US President Donald Trump gestures during his acceptance speech for the Republican Party nomination for reelection on the South Lawn of the White House on August 27. (Photo by Saul Loeb/AFP/Getty Images)

Editor’s Note: This was excerpted from the August 28 edition of CNN’s Meanwhile in America, the daily email about US politics for global readers. Click here to read past editions and subscribe.

CNN  — 

Kellyanne Conway — whom history will remember for the administration-defining phrase “alternative facts” — ignored one final firestorm on her way out of the West Wing on Thursday, as she concluded her spell as Trump’s counselor.

“The more chaos and anarchy and vandalism and violence reigns, the better news for the very clear choice on who’s best on public safety and law and order,” Conway told Fox News, exposing the President’s reliance on fear to keep millions of Americans from voting for Biden.

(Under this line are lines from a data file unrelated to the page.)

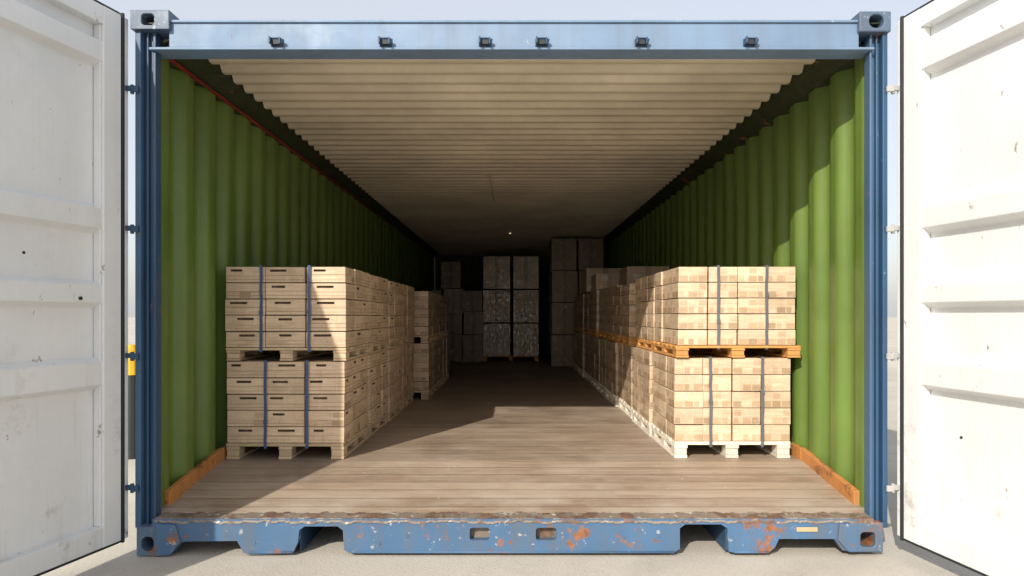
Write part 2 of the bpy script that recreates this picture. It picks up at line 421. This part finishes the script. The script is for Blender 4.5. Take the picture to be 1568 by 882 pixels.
# ------------------------------------------------------------ pallets and loads
def pallet(b, x0,x1,y0,y1,z0,h,mat):
    t=h*.2; bw=.10
    n=6; gap=(y1-y0-n*.085)/(n-1)
    for i in range(n):
        y=y0+i*(.085+gap); c=R(.8,1.1); b.box(x0+R(-.004,.004),x1+R(-.004,.004),y,y+.085,z0+h-t,z0+h,mat,(c,c,c*.97))
    xs=[x0,(x0+x1)/2-bw*.4,x1-bw*.8]; ys=[y0,(y0+y1)/2-.05,y1-.1]
    for x in xs:
        c=R(.8,1.1)
        b.box(x+.001,x+bw*.8,y0+.001,y1-.001,z0+h-2*t,z0+h-t-.001,mat,(c,c,c))
        b.box(x+.001,x+bw*.8-.001,y0+R(0,.006),y1,z0,z0+t*.9,mat,(c,c,c))
        for y in ys:
            c=R(.75,1.1); b.box(x+.003,x+bw*.8-.004,y+.004+R(0,.004),y+.097,z0+t*.9+.001,z0+h-2*t-.001,mat,(c,c,c))
def load(x0,x1,y0,y1,z0,ph,z1,cols,rows,deep,style,inner,cmat,wmat,straps=None,strapmat='strap_blue',name='palletized_cartons',ov=.0,tint=1.0,front=False):
    e=empty(name)
    b=MB(); pallet(b,x0-ov,x1+ov,y0-ov,y1+ov,z0,ph,0); b.build('pallet',[wmat],e,bevel=.002)
    b=MB(); zb=z0+ph+.002; hh=(z1-zb)/rows; cw=(x1-x0)/cols; cd=(y1-y0)/deep
    for c in range(cols):
      for d in range(deep):
        sx=R(-.005,.005); sy=R(-.004,.004)
        for r in range(rows):
                if 0<c<cols-1 and 0<d and r<rows-1: continue
                j=.005; g=.003
                a0=x0+c*cw+g+sx+R(-j,j)*.5; a1=x0+(c+1)*cw-g+sx+R(-j,j)*.5
                b0=y0+d*cd+g+sy+R(-j,j); b1=y0+(d+1)*cd-g+sy+R(-j,j)*.5
                c0=zb+r*hh+.0014; c1=zb+(r+1)*hh-.0018-R(0,.003)
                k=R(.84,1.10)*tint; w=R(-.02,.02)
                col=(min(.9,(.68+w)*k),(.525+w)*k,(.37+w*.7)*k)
                def specs(prob=.8):
                    out=[]; n=3
                    for q in range(n):
                        if random.random()<prob:
                            s=R(.52,.88)
                            out.append((q/n+.02,(q+1)/n-.02 if random.random()<.6 else (q+.6)/n,.06,.42,(col[0]*s,col[1]*s*.92,col[2]*s*.82)))
                        if random.random()<.25:
                            s=R(.72,.93); out.append((q/n+.05,(q+1)/n-.03,.56,.9,(col[0]*s,col[1]*s*.96,col[2]*s*.9)))
                    return out
                V=lambda x,y,z:(x,y,z)
                fr=[V(a0,b0,c0),V(a1,b0,c0),V(a1,b0,c1),V(a0,b0,c1)]
                rt=[V(a1,b0,c0),V(a1,b1,c0),V(a1,b1,c1),V(a1,b0,c1)]
                lt=[V(a0,b1,c0),V(a0,b0,c0),V(a0,b0,c1),V(a0,b1,c1)]
                faces=[(fr,(0,-1,0),d==0)]
                faces.append((rt,(1,0,0),inner>0 and c==cols-1)); faces.append((lt,(-1,0,0),inner<0 and c==0))
                for F,nn,vis in faces:
                    if not vis: b.poly(F,0,col); continue
                    if style=='slot':
                        isf=nn[1]!=0
                        if random.random()<(.85 if isf else .3):
                            u=R(.10,.35) ; b.slotface(*F,(u,u+R(.25,.45),.70,.84),.02,nn,col,(.05,.03,.02))
                        else: b.patches(*F,nn,col,specs(.35))
                        a_,b_,c_,d_=map(Vector,F); N=Vector(nn)*.001
                        P=lambda u,v: a_+(b_-a_)*u+(d_-a_)*v+N
                        for v in (R(.14,.2),R(.36,.48)):
                            s=R(.5,.85); t=R(.03,.07)
                            b.poly([P(.0,v),P(1,v),P(1,v+t),P(.0,v+t)],0,(col[0]*s,col[1]*s*.92,col[2]*s*.84))
                    else: b.patches(*F,nn,col,specs())
                b.poly([V(a1,b1,c0),V(a0,b1,c0),V(a0,b1,c1),V(a1,b1,c1)],0,col)
                b.poly([V(a0,b0,c1),V(a1,b0,c1),V(a1,b1,c1),V(a0,b1,c1)],0,col)
                b.poly([V(a0,b1,c0),V(a1,b1,c0),V(a1,b0,c0),V(a0,b0,c0)],0,col)
    b.build('cartons',[cmat],e,merge=front,bevel=.0022 if front else 0)
    if straps:
        s=MB()
        for sx in straps:
            w=.0085
            n=10; zz=[z0+ph*.7+(z1+.006-z0-ph*.7)*i/n for i in range(n+1)]; off=[R(-.002,.002) for _ in zz]
            for i in range(n):
                s.poly([(sx-w+off[i],y0-.013,zz[i]),(sx+w+off[i],y0-.013,zz[i]),(sx+w+off[i+1],y0-.013,zz[i+1]),(sx-w+off[i+1],y0-.013,zz[i+1])])
            s.poly([(sx-w+off[-1],y0-.013,zz[-1]),(sx+w+off[-1],y0-.013,zz[-1]),(sx+w,y1+.005,zz[-1]),(sx-w,y1+.005,zz[-1])])
            zc=(z0+z1)/2+R(-.1,.1); s.box(sx-.011,sx+.011,y0-.017,y0-.0132,zc,zc+.022)
        s.build('straps',[strapmat],e)
    return e

seg=[(.77,1.46),(1.49,2.18),(2.21,2.88),(2.91,3.57)]
for i,(a,c) in enumerate(seg):
    jx=0 if i==0 else R(-.015,.015)
    load(-1.70+max(jx,0),-.998+jx,a,c,FZ+.001,.095,.873,3,5,3,'slot',1,'card','wood',
         straps=[-1.462,-1.215] if i==0 else None,front=i==0)
    jx=0 if i==0 else R(-.015,.015)
    load(-1.70+max(jx,0),-.985+jx,a,c,.876,.078,1.438+(0,-.004,-.012,-.01)[i],3,5,3,'slot',1,'card','wood',
         straps=[-1.487,-1.203] if i==0 else None,front=i==0)
for a in (3.63,4.4,5.17):  # carton colour darkened here to paint in the shade of the interior
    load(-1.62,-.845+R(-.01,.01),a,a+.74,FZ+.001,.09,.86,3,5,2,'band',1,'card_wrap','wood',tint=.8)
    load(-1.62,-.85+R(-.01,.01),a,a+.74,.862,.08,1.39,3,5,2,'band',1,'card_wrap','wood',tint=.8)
segr=[(.80,1.48),(1.52,2.22),(2.34,3.04),(3.08,3.78),(3.82,4.52),(4.56,5.26),(5.3,6.0),(6.04,6.74),(6.78,7.5)]
for i,(a,c) in enumerate(segr):
    near=i<2  # loads past the near ones get darker cartons, painting in depth shade
    load(.972+(0 if i==0 else R(-.012,.012)),1.668 if i==0 else 1.69,a,c,FZ+.001,.10,.892,4,5,3,'band',-1,'card_wrap','wood_white',
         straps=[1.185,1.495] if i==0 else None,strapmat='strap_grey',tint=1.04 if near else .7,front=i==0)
    x0=(.995,1.0,.965,.98,.99,.97,.98,.97,.98)[i]
    if i==1: a+=.02
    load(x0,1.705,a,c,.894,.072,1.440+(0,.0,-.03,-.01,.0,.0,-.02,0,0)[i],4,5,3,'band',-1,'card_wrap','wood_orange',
         straps=[1.232,1.52] if i==0 else None,strapmat='strap_grey',ov=.018 if i==0 else 0,tint=1.04 if near else .7,front=i==0)

def bigbox(b,x0,x1,y0,y1,z0,z1,rot=0,k=1.0,tilt=0):
    cx,cy,cz=(x0+x1)/2,(y0+y1)/2,z0
    Mx=Matrix.Translation((cx,cy,cz))@Matrix.Rotation(rot,4,'Z')@Matrix.Rotation(tilt,4,'Y')@Matrix.Translation((-cx,-cy,-cz))
    xf=lambda p: Mx@p
    c=(.46*k,.33*k,.22*k)
    b.box(x0,x1,y0,y1,z0,z1,0,c,xf)
    zc=(x0+x1)/2; b.box(zc-.03,zc+.03,y0-.0015,y1+.0015,z0+.002,z1+.0015,0,tuple(q*.6 for q in c),xf)
    b.box(x0+.06,x0+.14,y0-.002,y0,z0+.10,z0+.15,0,(.5*k,.48*k,.45*k),xf)
e=empty('palletized_boxes'); b=MB(); pallet(b,-.54,.50,9.4,10.3,FZ+.001,.09,0); b.build('pallet',['wood_orange'],e)
b=MB()
for c in range(2):
    z=FZ+.095
    for r in range(3):
        bigbox(b,-.535+c*.56,-.035+c*.53,9.41,10.2,z,z+.60,0,(.9,1.0,1.3)[r]); z+=.625
b.build('boxes',['card_gloss'],e,bevel=.008)
e=empty('stacked_boxes'); b=MB()
for c in range(2):
    z=FZ+.003
    for r in range(4):
        w=.43; bigbox(b,.66+c*.45,.66+c*.45+w+R(-.02,0),8.1+R(-.03,.03),8.75,z,z+.52,R(-.03,.03),R(.3,.6)); z+=.535  # low colour factor paints the far end's shade into the boxes
b.build('boxes',['card_wrap'],e,bevel=.006)
e=empty('stacked_boxes'); b=MB()
for c in range(3):
    z=FZ+.003
    for r in range((3,4,3)[c]):
        h=R(.36,.5); bigbox(b,-1.66+c*.38,-1.66+c*.38+.36,9.2+R(-.1,.1),9.8,z,z+h,R(-.12,.12),R(.3,.6),R(-.02,.02)); z+=h+.01  # box colours cut down to paint in the dim far end
b.build('boxes',['card_wrap'],e,bevel=.006)
for q in ((.95,1.42,5.35,5.95,1.443,1.74),(1.22,1.66,3.9,4.5,1.433,1.66),(.98,1.30,4.62,5.2,1.445,1.63)):
    b=MB(); bigbox(b,*q,R(-.06,.06),.75); b.build('cardboard_box',['card_wrap'],None,bevel=.005)

e=empty('ceiling_lamp'); b=MB(); b.cyl((-.03,7.6,2.455),(-.03,7.6,2.50),.03,16); b.build('housing',['steel'],e)
b=MB(); b.cyl((-.03,7.6,2.442),(-.03,7.6,2.4545),.015,16); b.build('bulb',['glow'],e)
e=empty('bollard'); b=MB(); D=5.5; bx=-(784-203)/1046*D; b.cyl((bx,D-3.29,.0),(bx,D-3.29,.88),.07,20); b.cyl((bx,D-3.29,.88),(bx,D-3.29,.91),.05,20); b.build('post',['yellow'],e,smooth=False)
b=MB(); b.cyl((bx,D-3.29,.0),(bx,D-3.29,.67),.073,20); b.build('sleeve',['rubber'],e)

b=MB(); b.poly([(-300,-300,0),(300,-300,0),(300,300,0),(-300,300,0)]); b.build('ground',['ground'])

# ------------------------------------------------------------ light
w=bpy.data.worlds.new('World'); scene.world=w; w.use_nodes=True; t=w.node_tree
bg=t.nodes['Background']; sk=t.nodes.new('ShaderNodeTexSky'); sk.sky_type='NISHITA'; sk.sun_disc=False
d=Vector((1.55,3.13,-2.13)).normalized()
el=math.asin(-d.z); sk.sun_elevation=el; sk.sun_rotation=math.atan2(-d.x,-d.y)
sk.air_density=1.0; sk.dust_density=3.0; sk.ozone_density=1.0
mx=t.nodes.new('ShaderNodeMix'); mx.data_type='RGBA'; mx.inputs[0].default_value=.45
mx.inputs[7].default_value=(8.5,8.5,8.6,1)
t.links.new(sk.outputs[0],mx.inputs[6]); t.links.new(mx.outputs[2],bg.inputs[0]); bg.inputs[1].default_value=.148
sl=bpy.data.lights.new('sun','SUN'); sl.energy=5.0; sl.angle=math.radians(.5); sl.color=(1,.925,.81)
so=bpy.data.objects.new('sun',sl); scene.collection.objects.link(so); so.rotation_euler=d.to_track_quat('-Z','Y').to_euler()

# ------------------------------------------------------------ camera
cd=bpy.data.cameras.new('camera'); cd.lens=24.02; cd.sensor_width=36; cd.shift_y=.0262; cd.clip_end=1000; cd.clip_start=.05
co=bpy.data.objects.new('camera',cd); scene.collection.objects.link(co); co.location=(0,-3.29,ZC); co.rotation_euler=(math.radians(90),0,0)
scene.camera=co
scene.view_settings.view_transform='Standard'; scene.view_settings.look='None'; scene.view_settings.exposure=0
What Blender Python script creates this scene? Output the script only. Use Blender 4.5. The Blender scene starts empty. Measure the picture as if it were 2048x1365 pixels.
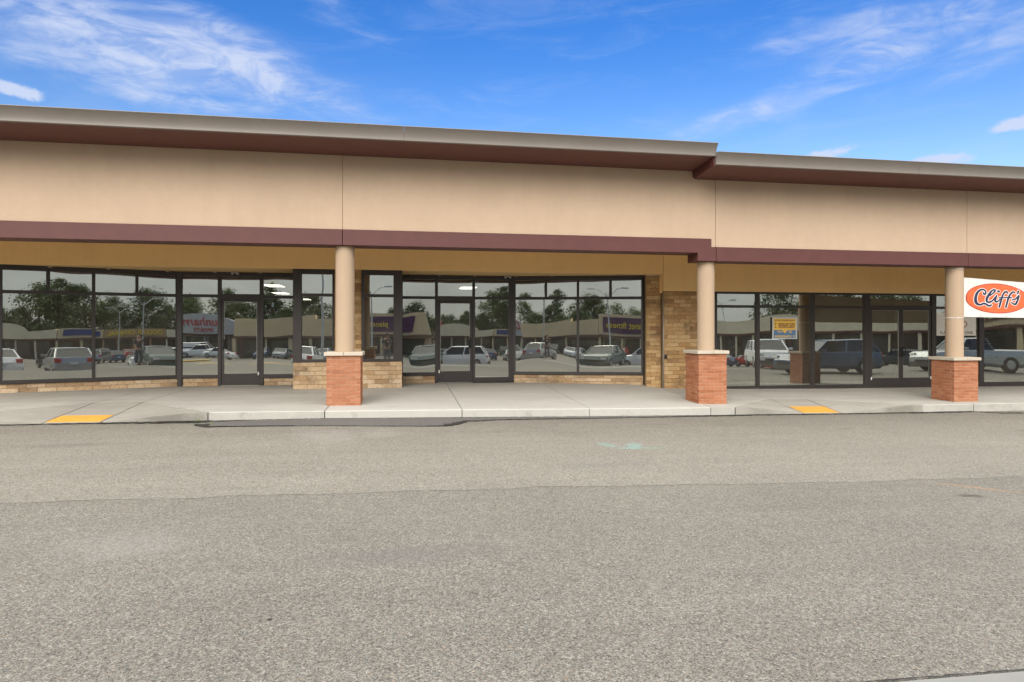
import bpy, bmesh, math, random
from mathutils import Vector, Matrix
R = math.radians
SC = bpy.context.scene
COL = SC.collection
rnd = random.Random(7)

# ------------------------------------------------------------------ camera
TH = math.atan(.17)
CH = 1.82
cam_d = bpy.data.cameras.new('camera')
cam = bpy.data.objects.new('camera', cam_d)
COL.objects.link(cam)
cam.location = (0, 0, CH)
cam.rotation_euler = (R(90), 0, -TH)
cam_d.sensor_width = 36.0
cam_d.lens = 36.0 * 1260 / 2048
cam_d.shift_y = -22.5 / 2048
cam_d.clip_start = .05
cam_d.clip_end = 3000
SC.camera = cam

# ------------------------------------------------------------------ light
SUN_EL, SUN_AZ = 28, 203          # degrees; azimuth from +Y clockwise
EXPOSURE = 1.06
sd = bpy.data.lights.new('sun', 'SUN')
sd.energy = 1.12
sd.angle = R(34)
sd.color = (1.0, .93, .83)
sun = bpy.data.objects.new('sun', sd)
COL.objects.link(sun)
sv = Vector((math.sin(R(SUN_AZ)) * math.cos(R(SUN_EL)), math.cos(R(SUN_AZ)) * math.cos(R(SUN_EL)), math.sin(R(SUN_EL))))
sun.rotation_euler = sv.to_track_quat('Z', 'Y').to_euler()
sun.location = (0, -20, 60)

SC.view_settings.view_transform = 'Standard'
SC.view_settings.look = 'None'
SC.view_settings.exposure = EXPOSURE
SC.view_settings.gamma = 1
SC.view_settings.use_curve_mapping = False
SC.render.engine = 'CYCLES'
SC.cycles.use_denoising = True
SC.cycles.max_bounces = 8
SC.cycles.diffuse_bounces = 4
SC.cycles.glossy_bounces = 5
SC.cycles.transparent_max_bounces = 12
SC.cycles.sample_clamp_indirect = 6
SC.cycles.caustics_reflective = False
SC.cycles.caustics_refractive = False


class NT:
    """small helper to write node trees"""
    def __init__(s, tree):
        s.t = tree
        s.n = tree.nodes
        s.l = tree.links

    def new(s, typ, **kw):
        nd = s.n.new(typ)
        for k, v in kw.items():
            setattr(nd, k, v)
        return nd

    def put(s, sock, v):
        if isinstance(v, bpy.types.NodeSocket):
            s.l.new(v, sock)
        elif v is not None:
            try:
                sock.default_value = v
            except Exception:
                sock.default_value = (v[0], v[1], v[2], 1)

    def m(s, op, a, b=None, c=None, clamp=False):
        nd = s.new('ShaderNodeMath', operation=op)
        nd.use_clamp = clamp
        s.put(nd.inputs[0], a)
        if b is not None:
            s.put(nd.inputs[1], b)
        if c is not None:
            s.put(nd.inputs[2], c)
        return nd.outputs[0]

    def vm(s, op, a, b=None):
        nd = s.new('ShaderNodeVectorMath', operation=op)
        s.put(nd.inputs[0], a)
        if b is not None:
            s.put(nd.inputs[1], b)
        return nd.outputs[0]

    def mixc(s, f, a, b, mode='MIX'):
        nd = s.new('ShaderNodeMix', data_type='RGBA', blend_type=mode)
        s.put(nd.inputs[0], f)
        s.put(nd.inputs[6], a if isinstance(a, bpy.types.NodeSocket) else (*a[:3], 1))
        s.put(nd.inputs[7], b if isinstance(b, bpy.types.NodeSocket) else (*b[:3], 1))
        return nd.outputs[2]

    def noise(s, vec, scale, detail=3, rough=.5, dist=0, out=0):
        nd = s.new('ShaderNodeTexNoise')
        s.put(nd.inputs['Vector'], vec)
        nd.inputs['Scale'].default_value = scale
        nd.inputs['Detail'].default_value = detail
        nd.inputs['Roughness'].default_value = rough
        nd.inputs['Distortion'].default_value = dist
        return nd.outputs[out]

    def vor(s, vec, scale, feature='F1', out='Distance', rand=1):
        nd = s.new('ShaderNodeTexVoronoi', feature=feature)
        s.put(nd.inputs['Vector'], vec)
        nd.inputs['Scale'].default_value = scale
        nd.inputs['Randomness'].default_value = rand
        return nd.outputs[out]

    def ramp(s, f, stops, interp='LINEAR'):
        nd = s.new('ShaderNodeValToRGB')
        cr = nd.color_ramp
        cr.interpolation = interp
        while len(cr.elements) < len(stops):
            cr.elements.new(.5)
        for e, (p, c) in zip(cr.elements, stops):
            e.position = p
            e.color = (*c[:3], 1) if not isinstance(c, (int, float)) else (c, c, c, 1)
        s.put(nd.inputs[0], f)
        return nd.outputs[0]

    def smooth(s, v, lo, hi):
        nd = s.new('ShaderNodeMapRange', interpolation_type='SMOOTHSTEP')
        s.put(nd.inputs[0], v)
        nd.inputs[1].default_value = lo
        nd.inputs[2].default_value = hi
        return nd.outputs[0]

    def xyz(s, x, y, z=0):
        nd = s.new('ShaderNodeCombineXYZ')
        for i, v in enumerate((x, y, z)):
            s.put(nd.inputs[i], v)
        return nd.outputs[0]

    def sep(s, v):
        nd = s.new('ShaderNodeSeparateXYZ')
        s.put(nd.inputs[0], v)
        return nd.outputs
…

As protests escalate over the police shooting of Jacob Blake, the former vice president has said Blake deserves justice – while warning that violence and looting are not the way to bring it about.

And he’s turning Trump’s predictions of anarchy if Biden wins the election back against the President, pointing out that the current turbulence and unrest is happening in “Donald Trump’s America.”

These guys are rooting for violence,” Biden told CNN on Thursday, “That is what it is all about.”

Biden also said he’s ready to travel to Kenosha County, Wisconsin, where Blake was shot, underscoring how tensions there could make the state a petri dish for the clash over law, order and race that could influence the destiny of the presidency itself.

Kenosha County might be the most swingable district in the most swingable state in the entire election. In 2016, Trump prevailed over Hillary Clinton there by 47.5% to 47.2% – or by just 238 votes. He pulled out the Badger State as a whole by 22,748 votes out of nearly 3 million cast. This year, Wisconsin will be one of a handful of battlegrounds that decide November’s election.

Most recent polls show Biden with a slight lead, but anger, grief and fear are still too fresh in Kenosha to predict this week’s fallout in November.

Will Kenosha voters embrace Democrats’ calls for police reform and a nationwide accounting of systemic racism? Or are more nodding along with Trump’s lurid claims that protests amount to left-wing “fascism” that seeks to engulf White suburbs in flames?